A Câmara dos Deputados voltou ao seu lugar habitual de disputas de poder, mas o espetáculo dos bolsonaristas emulando um motim confirma que a disputa pelo regime democrático segue séria. Entre quebra-quebra retórico e negociações às pressas, deputados de diferentes alas tentam garantir seus próprios privilégios enquanto o país assiste, atônito, a esse vai-e-vem de chantagens.

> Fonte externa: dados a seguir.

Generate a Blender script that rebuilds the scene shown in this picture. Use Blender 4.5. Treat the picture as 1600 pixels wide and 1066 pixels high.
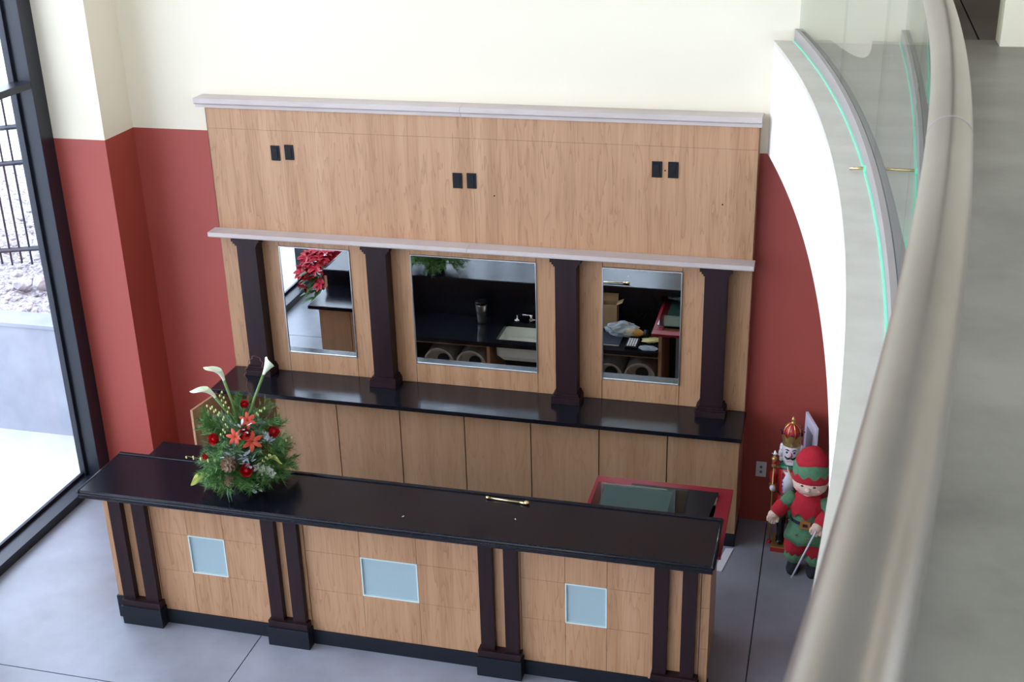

Nos dois dias de ocupação do plenário, parlamentares alinhados a Jair Bolsonaro condicionaram a desobstrução a pautas que soam como um contrabando de impunidade. O mote era claro: restaurar prerrogativas e blindar réus do 8 de janeiro. Quem imaginava que a Casa se empenharia em temas urgentes, como saúde ou educação, deu de cara com o pedido de anistia aos golpistas e a exigência de pôr fim ao foro privilegiado – não para agilizar investigações, mas para substituir uma chantagem por outra.
Em cena, o líder do PL apresentou o “acordo” como vitória da turma que se recusa a reconhecer a Justiça. “Toda essa ocupação pelos guerreiros parlamentares tem o objetivo principal da volta das prerrogativas do Congresso Nacional,” declarou Sóstenes Cavalcante (RJ), retratando o desvario de quem pensa que privilégios exclusivos dão autoridade política. Municiados pela retórica da insatisfação, esses deputados querem trocar a apuração de seus casos por uma espécie de salvo-conduto coletivo.
Mas, como era de se esperar, nem todos no bloco governista engoliram a versão do “acordo selado”. Horas depois, o presidente Hugo Motta tratou de abrir a sessão como se nada tivesse ocorrido, ignorando o suposto pacto. E o PT, mais uma vez, mostrou seu compromisso com a democracia: liderados por Lindbergh Farias, a bancada anunciou que vai ao Conselho de Ética contra quem encapitou a Mesa e parou os trabalhos. “Vamos ingressar com representação no Conselho de Ética contra os parlamentares que ocuparam a Mesa da Câmara,” afirmou Lindbergh Farias (PT-RJ), lembrando que cumplicidade com atos antidemocráticos não pode ficar impune.
O episódio é mais um lembrete de que a velha tática da radicalização sempre foi um recurso populista para acelerar concessões políticas. Bolsonaro e seus seguidores tentam, de novo, trocar a balbúrdia pelo direito de pisar impune em instituições. Enquanto isso, setores conservadores do Congresso, sempre prontos para fechar acordos nos bastidores, soltam o discurso da “independência entre poderes” para maquiar um negócio sujo de manutenção de privilégios.
Será que a Câmara virará um ringue permanente onde prevalece o mais afrontoso? O que fez a turma do bolsonarismo é um escárnio: querem virar o relógio atrás, anistiar quem atentou contra o coração da nossa democracia e manter um foro que só existe para maquiar impunidades. Os verdadeiros defensores do povo sabem que direitos se conquistam com mobilização social e ampliação de estatais, não com jogadas de bastidores.
Enquanto isso, a base governista progressista segue firme em alertar o país: não há recuos possíveis quando a tentativa é restaurar privilégios e encobrir crimes políticos. O embate no plenário demonstra quem está de um lado da história: de um lado, a direita golpista que apela a táticas de má-fé; de outro, a trincheira democrática – que inclui PT, PSOL e alas populares – que recusa negociatas e reafirma a necessidade de um Brasil soberano, de serviços públicos fortalecidos e justiça para todos.